• Problem
You are to retype all of the data exactly as it appears.
***** Data shown *****
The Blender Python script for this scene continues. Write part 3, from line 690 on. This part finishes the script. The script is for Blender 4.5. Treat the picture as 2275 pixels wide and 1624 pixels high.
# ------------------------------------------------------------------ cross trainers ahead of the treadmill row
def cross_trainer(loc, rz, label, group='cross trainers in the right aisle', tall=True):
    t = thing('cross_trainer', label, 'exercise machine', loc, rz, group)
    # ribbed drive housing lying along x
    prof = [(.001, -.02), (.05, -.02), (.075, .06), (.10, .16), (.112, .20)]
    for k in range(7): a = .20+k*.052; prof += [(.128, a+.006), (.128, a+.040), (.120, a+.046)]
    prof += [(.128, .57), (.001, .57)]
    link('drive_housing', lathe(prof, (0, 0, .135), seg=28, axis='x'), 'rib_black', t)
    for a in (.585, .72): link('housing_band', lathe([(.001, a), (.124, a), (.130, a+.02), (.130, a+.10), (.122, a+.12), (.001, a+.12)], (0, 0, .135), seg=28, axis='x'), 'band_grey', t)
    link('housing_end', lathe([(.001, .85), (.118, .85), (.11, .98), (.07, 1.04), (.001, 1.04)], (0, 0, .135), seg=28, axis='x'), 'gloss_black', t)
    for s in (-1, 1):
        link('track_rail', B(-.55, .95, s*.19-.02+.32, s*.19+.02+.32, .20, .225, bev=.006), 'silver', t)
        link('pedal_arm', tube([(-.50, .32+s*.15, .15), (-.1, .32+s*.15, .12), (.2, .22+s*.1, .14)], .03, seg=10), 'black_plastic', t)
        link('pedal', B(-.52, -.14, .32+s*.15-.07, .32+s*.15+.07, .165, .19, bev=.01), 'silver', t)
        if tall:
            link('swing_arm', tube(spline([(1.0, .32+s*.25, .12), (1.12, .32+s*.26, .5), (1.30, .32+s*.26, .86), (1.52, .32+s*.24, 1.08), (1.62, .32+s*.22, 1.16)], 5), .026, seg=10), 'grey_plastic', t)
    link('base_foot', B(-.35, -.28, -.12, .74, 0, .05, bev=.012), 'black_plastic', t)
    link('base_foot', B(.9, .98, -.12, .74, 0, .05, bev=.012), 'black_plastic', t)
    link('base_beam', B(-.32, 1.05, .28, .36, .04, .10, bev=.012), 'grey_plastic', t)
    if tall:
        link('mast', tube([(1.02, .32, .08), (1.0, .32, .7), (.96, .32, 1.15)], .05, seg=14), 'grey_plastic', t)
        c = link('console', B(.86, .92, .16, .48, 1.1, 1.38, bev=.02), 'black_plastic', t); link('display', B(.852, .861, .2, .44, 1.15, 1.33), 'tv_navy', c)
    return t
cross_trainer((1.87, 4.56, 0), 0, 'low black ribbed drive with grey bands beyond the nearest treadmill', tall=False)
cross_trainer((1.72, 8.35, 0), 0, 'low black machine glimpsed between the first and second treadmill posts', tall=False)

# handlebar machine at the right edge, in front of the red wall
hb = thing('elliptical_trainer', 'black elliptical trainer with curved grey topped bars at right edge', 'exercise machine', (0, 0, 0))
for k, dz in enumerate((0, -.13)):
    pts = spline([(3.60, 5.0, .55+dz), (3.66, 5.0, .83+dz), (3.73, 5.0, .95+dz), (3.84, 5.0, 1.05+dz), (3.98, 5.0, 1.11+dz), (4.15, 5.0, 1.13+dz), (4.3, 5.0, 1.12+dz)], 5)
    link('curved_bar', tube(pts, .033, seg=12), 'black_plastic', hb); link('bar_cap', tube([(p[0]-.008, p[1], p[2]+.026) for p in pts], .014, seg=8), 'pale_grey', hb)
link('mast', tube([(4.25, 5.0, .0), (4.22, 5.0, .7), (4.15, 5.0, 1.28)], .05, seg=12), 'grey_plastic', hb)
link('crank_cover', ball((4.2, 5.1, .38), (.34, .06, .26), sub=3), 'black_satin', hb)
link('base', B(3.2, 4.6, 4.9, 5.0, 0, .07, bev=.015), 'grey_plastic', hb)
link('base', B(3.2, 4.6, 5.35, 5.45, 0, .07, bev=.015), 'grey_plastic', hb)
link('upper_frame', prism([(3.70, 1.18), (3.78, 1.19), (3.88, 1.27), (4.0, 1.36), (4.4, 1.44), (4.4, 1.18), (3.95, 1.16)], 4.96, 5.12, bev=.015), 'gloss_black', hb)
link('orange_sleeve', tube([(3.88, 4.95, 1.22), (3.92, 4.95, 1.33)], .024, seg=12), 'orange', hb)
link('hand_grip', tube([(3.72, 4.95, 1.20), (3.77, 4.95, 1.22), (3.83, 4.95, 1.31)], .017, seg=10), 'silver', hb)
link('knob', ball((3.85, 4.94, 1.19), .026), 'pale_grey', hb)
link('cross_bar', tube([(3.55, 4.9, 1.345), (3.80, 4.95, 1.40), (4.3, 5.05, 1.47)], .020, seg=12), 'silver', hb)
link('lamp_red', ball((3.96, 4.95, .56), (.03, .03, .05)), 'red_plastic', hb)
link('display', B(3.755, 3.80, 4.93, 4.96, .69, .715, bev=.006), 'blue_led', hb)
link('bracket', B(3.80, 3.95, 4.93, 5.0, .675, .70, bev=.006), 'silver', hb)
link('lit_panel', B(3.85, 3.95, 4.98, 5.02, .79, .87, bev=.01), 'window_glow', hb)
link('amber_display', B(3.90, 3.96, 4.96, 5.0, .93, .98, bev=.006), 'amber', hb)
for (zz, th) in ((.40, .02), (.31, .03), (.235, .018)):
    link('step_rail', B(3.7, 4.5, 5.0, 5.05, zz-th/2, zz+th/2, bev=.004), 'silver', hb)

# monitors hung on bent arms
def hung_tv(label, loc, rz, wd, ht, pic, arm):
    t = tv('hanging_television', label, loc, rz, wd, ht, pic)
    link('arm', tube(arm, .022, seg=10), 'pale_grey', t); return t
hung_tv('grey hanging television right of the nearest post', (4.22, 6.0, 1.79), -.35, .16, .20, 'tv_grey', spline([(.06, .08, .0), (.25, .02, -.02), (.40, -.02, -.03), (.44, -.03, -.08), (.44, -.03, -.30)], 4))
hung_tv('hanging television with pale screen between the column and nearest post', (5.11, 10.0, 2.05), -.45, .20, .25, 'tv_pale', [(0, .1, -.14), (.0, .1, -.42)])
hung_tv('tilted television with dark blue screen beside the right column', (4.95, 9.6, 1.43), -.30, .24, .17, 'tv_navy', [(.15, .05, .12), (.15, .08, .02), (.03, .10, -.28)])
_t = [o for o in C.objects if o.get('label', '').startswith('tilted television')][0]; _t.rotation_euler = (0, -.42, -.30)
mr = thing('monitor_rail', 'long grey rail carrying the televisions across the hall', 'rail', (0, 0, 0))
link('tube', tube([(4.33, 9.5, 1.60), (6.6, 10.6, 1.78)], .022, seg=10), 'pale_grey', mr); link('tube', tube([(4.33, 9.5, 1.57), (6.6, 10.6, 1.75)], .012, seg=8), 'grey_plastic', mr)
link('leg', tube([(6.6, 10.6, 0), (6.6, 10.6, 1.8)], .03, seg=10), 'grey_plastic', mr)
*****
• The completed task
The Blender Python script for this scene continues. Write part 3, from line 690 on. This part finishes the script. The script is for Blender 4.5. Treat the picture as 2275 pixels wide and 1624 pixels high.
# ------------------------------------------------------------------ cross trainers ahead of the treadmill row
def cross_trainer(loc, rz, label, group='cross trainers in the right aisle', tall=True):
    t = thing('cross_trainer', label, 'exercise machine', loc, rz, group)
    # ribbed drive housing lying along x
    prof = [(.001, -.02), (.05, -.02), (.075, .06), (.10, .16), (.112, .20)]
    for k in range(7): a = .20+k*.052; prof += [(.128, a+.006), (.128, a+.040), (.120, a+.046)]
    prof += [(.128, .57), (.001, .57)]
    link('drive_housing', lathe(prof, (0, 0, .135), seg=28, axis='x'), 'rib_black', t)
    for a in (.585, .72): link('housing_band', lathe([(.001, a), (.124, a), (.130, a+.02), (.130, a+.10), (.122, a+.12), (.001, a+.12)], (0, 0, .135), seg=28, axis='x'), 'band_grey', t)
    link('housing_end', lathe([(.001, .85), (.118, .85), (.11, .98), (.07, 1.04), (.001, 1.04)], (0, 0, .135), seg=28, axis='x'), 'gloss_black', t)
    for s in (-1, 1):
        link('track_rail', B(-.55, .95, s*.19-.02+.32, s*.19+.02+.32, .20, .225, bev=.006), 'silver', t)
        link('pedal_arm', tube([(-.50, .32+s*.15, .15), (-.1, .32+s*.15, .12), (.2, .22+s*.1, .14)], .03, seg=10), 'black_plastic', t)
        link('pedal', B(-.52, -.14, .32+s*.15-.07, .32+s*.15+.07, .165, .19, bev=.01), 'silver', t)
        if tall:
            link('swing_arm', tube(spline([(1.0, .32+s*.25, .12), (1.12, .32+s*.26, .5), (1.30, .32+s*.26, .86), (1.52, .32+s*.24, 1.08), (1.62, .32+s*.22, 1.16)], 5), .026, seg=10), 'grey_plastic', t)
    link('base_foot', B(-.35, -.28, -.12, .74, 0, .05, bev=.012), 'black_plastic', t)
    link('base_foot', B(.9, .98, -.12, .74, 0, .05, bev=.012), 'black_plastic', t)
    link('base_beam', B(-.32, 1.05, .28, .36, .04, .10, bev=.012), 'grey_plastic', t)
    if tall:
        link('mast', tube([(1.02, .32, .08), (1.0, .32, .7), (.96, .32, 1.15)], .05, seg=14), 'grey_plastic', t)
        c = link('console', B(.86, .92, .16, .48, 1.1, 1.38, bev=.02), 'black_plastic', t); link('display', B(.852, .861, .2, .44, 1.15, 1.33), 'tv_navy', c)
    return t
cross_trainer((1.87, 4.56, 0), 0, 'low black ribbed drive with grey bands beyond the nearest treadmill', tall=False)
cross_trainer((1.72, 8.35, 0), 0, 'low black machine glimpsed between the first and second treadmill posts', tall=False)

# handlebar machine at the right edge, in front of the red wall
hb = thing('elliptical_trainer', 'black elliptical trainer with curved grey topped bars at right edge', 'exercise machine', (0, 0, 0))
for k, dz in enumerate((0, -.13)):
    pts = spline([(3.60, 5.0, .55+dz), (3.66, 5.0, .83+dz), (3.73, 5.0, .95+dz), (3.84, 5.0, 1.05+dz), (3.98, 5.0, 1.11+dz), (4.15, 5.0, 1.13+dz), (4.3, 5.0, 1.12+dz)], 5)
    link('curved_bar', tube(pts, .033, seg=12), 'black_plastic', hb); link('bar_cap', tube([(p[0]-.008, p[1], p[2]+.026) for p in pts], .014, seg=8), 'pale_grey', hb)
link('mast', tube([(4.25, 5.0, .0), (4.22, 5.0, .7), (4.15, 5.0, 1.28)], .05, seg=12), 'grey_plastic', hb)
link('crank_cover', ball((4.2, 5.1, .38), (.34, .06, .26), sub=3), 'black_satin', hb)
link('base', B(3.2, 4.6, 4.9, 5.0, 0, .07, bev=.015), 'grey_plastic', hb)
link('base', B(3.2, 4.6, 5.35, 5.45, 0, .07, bev=.015), 'grey_plastic', hb)
link('upper_frame', prism([(3.70, 1.18), (3.78, 1.19), (3.88, 1.27), (4.0, 1.36), (4.4, 1.44), (4.4, 1.18), (3.95, 1.16)], 4.96, 5.12, bev=.015), 'gloss_black', hb)
link('orange_sleeve', tube([(3.88, 4.95, 1.22), (3.92, 4.95, 1.33)], .024, seg=12), 'orange', hb)
link('hand_grip', tube([(3.72, 4.95, 1.20), (3.77, 4.95, 1.22), (3.83, 4.95, 1.31)], .017, seg=10), 'silver', hb)
link('knob', ball((3.85, 4.94, 1.19), .026), 'pale_grey', hb)
link('cross_bar', tube([(3.55, 4.9, 1.345), (3.80, 4.95, 1.40), (4.3, 5.05, 1.47)], .020, seg=12), 'silver', hb)
link('lamp_red', ball((3.96, 4.95, .56), (.03, .03, .05)), 'red_plastic', hb)
link('display', B(3.755, 3.80, 4.93, 4.96, .69, .715, bev=.006), 'blue_led', hb)
link('bracket', B(3.80, 3.95, 4.93, 5.0, .675, .70, bev=.006), 'silver', hb)
link('lit_panel', B(3.85, 3.95, 4.98, 5.02, .79, .87, bev=.01), 'window_glow', hb)
link('amber_display', B(3.90, 3.96, 4.96, 5.0, .93, .98, bev=.006), 'amber', hb)
for (zz, th) in ((.40, .02), (.31, .03), (.235, .018)):
    link('step_rail', B(3.7, 4.5, 5.0, 5.05, zz-th/2, zz+th/2, bev=.004), 'silver', hb)

# monitors hung on bent arms
def hung_tv(label, loc, rz, wd, ht, pic, arm):
    t = tv('hanging_television', label, loc, rz, wd, ht, pic)
    link('arm', tube(arm, .022, seg=10), 'pale_grey', t); return t
hung_tv('grey hanging television right of the nearest post', (4.22, 6.0, 1.79), -.35, .16, .20, 'tv_grey', spline([(.06, .08, .0), (.25, .02, -.02), (.40, -.02, -.03), (.44, -.03, -.08), (.44, -.03, -.30)], 4))
hung_tv('hanging television with pale screen between the column and nearest post', (5.11, 10.0, 2.05), -.45, .20, .25, 'tv_pale', [(0, .1, -.14), (.0, .1, -.42)])
hung_tv('tilted television with dark blue screen beside the right column', (4.95, 9.6, 1.43), -.30, .24, .17, 'tv_navy', [(.15, .05, .12), (.15, .08, .02), (.03, .10, -.28)])
_t = [o for o in C.objects if o.get('label', '').startswith('tilted television')][0]; _t.rotation_euler = (0, -.42, -.30)
mr = thing('monitor_rail', 'long grey rail carrying the televisions across the hall', 'rail', (0, 0, 0))
link('tube', tube([(4.33, 9.5, 1.60), (6.6, 10.6, 1.78)], .022, seg=10), 'pale_grey', mr); link('tube', tube([(4.33, 9.5, 1.57), (6.6, 10.6, 1.75)], .012, seg=8), 'grey_plastic', mr)
link('leg', tube([(6.6, 10.6, 0), (6.6, 10.6, 1.8)], .03, seg=10), 'grey_plastic', mr)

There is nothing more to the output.